Of course, the evolutionist responded, “Cut it out! Where did you get your car?”

His creationist friend said, “Now wait a second. You don’t believe that my car oozed up out of the pavement, because you know that when you see a car with organization, design, planning, and working systems, somewhere there is a carmaker. Just because all the different cars and all the different road-traveling vehicles have tires, headlights, and windshield wipers doesn’t mean that one evolved from the other.

Ford did not evolve from Chevy, and Chevy didn’t evolve from Chrysler. They all share things in common because they operate in a common environment. In the same way, there may be similarities between men and monkeys and other creatures, but that doesn’t mean we all evolved from each other. It means we all share the same environment, and so God gave us certain things in common.

Taking Time to See God
When you see a car, you know right away that somewhere out there is a carmaker. The human being is a far more complex machine than any automobile; so likewise, we know that somewhere there is a people maker.
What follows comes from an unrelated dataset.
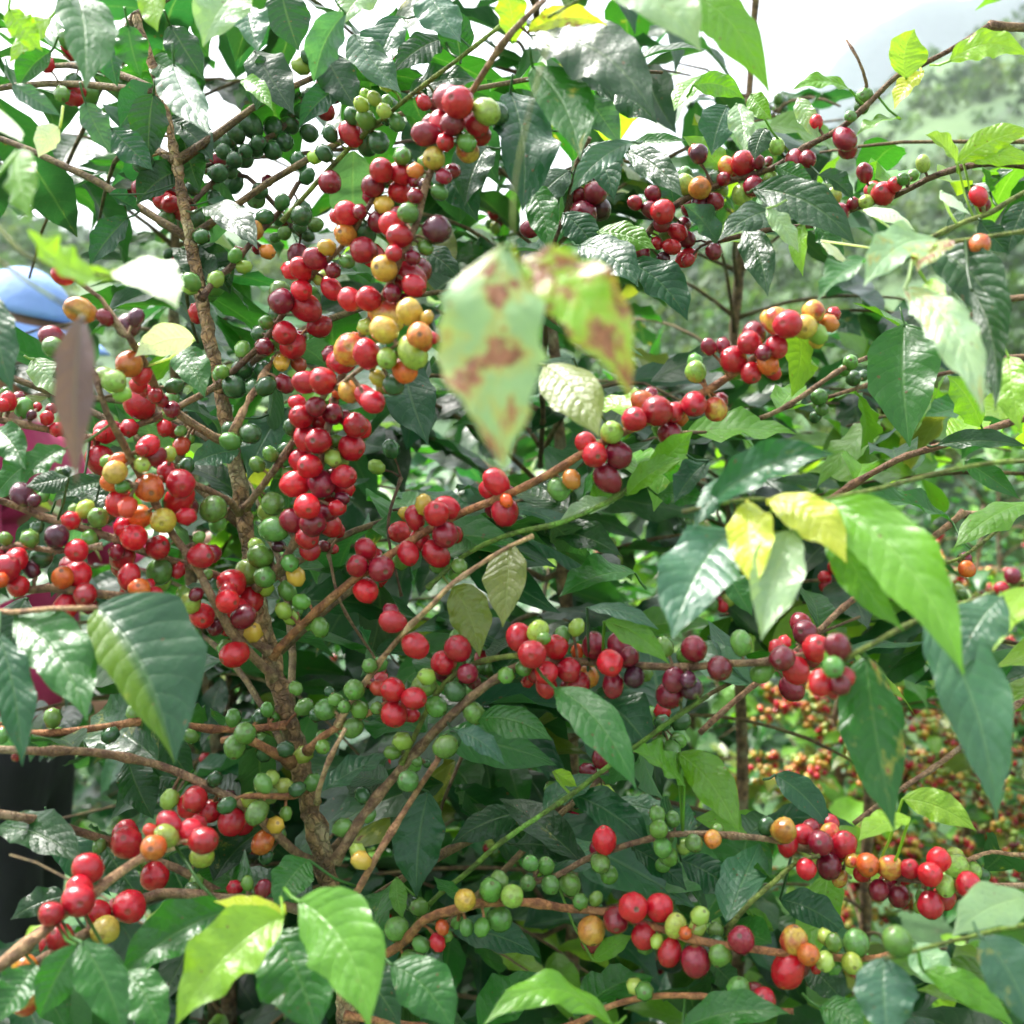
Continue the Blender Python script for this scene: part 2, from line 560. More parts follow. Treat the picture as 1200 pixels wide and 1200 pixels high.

The Bible is where He reveals Himself to us. In many of His parables, Jesus turns our attention to the things God made (Matthew 6:26). Even in this world tainted by sin, we can see abundant evidence of God’s power, wisdom, and love through the things He created.

The whole earth is full of His glory, and we can see God through the things He made, but we need to take the time to look. Jesus says, “And I, if I be lifted up from the earth, will draw all
men unto me” (John 12:32 KJV).

When we see Jesus lifted up for our sins, the goodness of God will lead us to repentance, and we will love Him when we see how He first loved us (Romans 2:4; 1 John 4:19).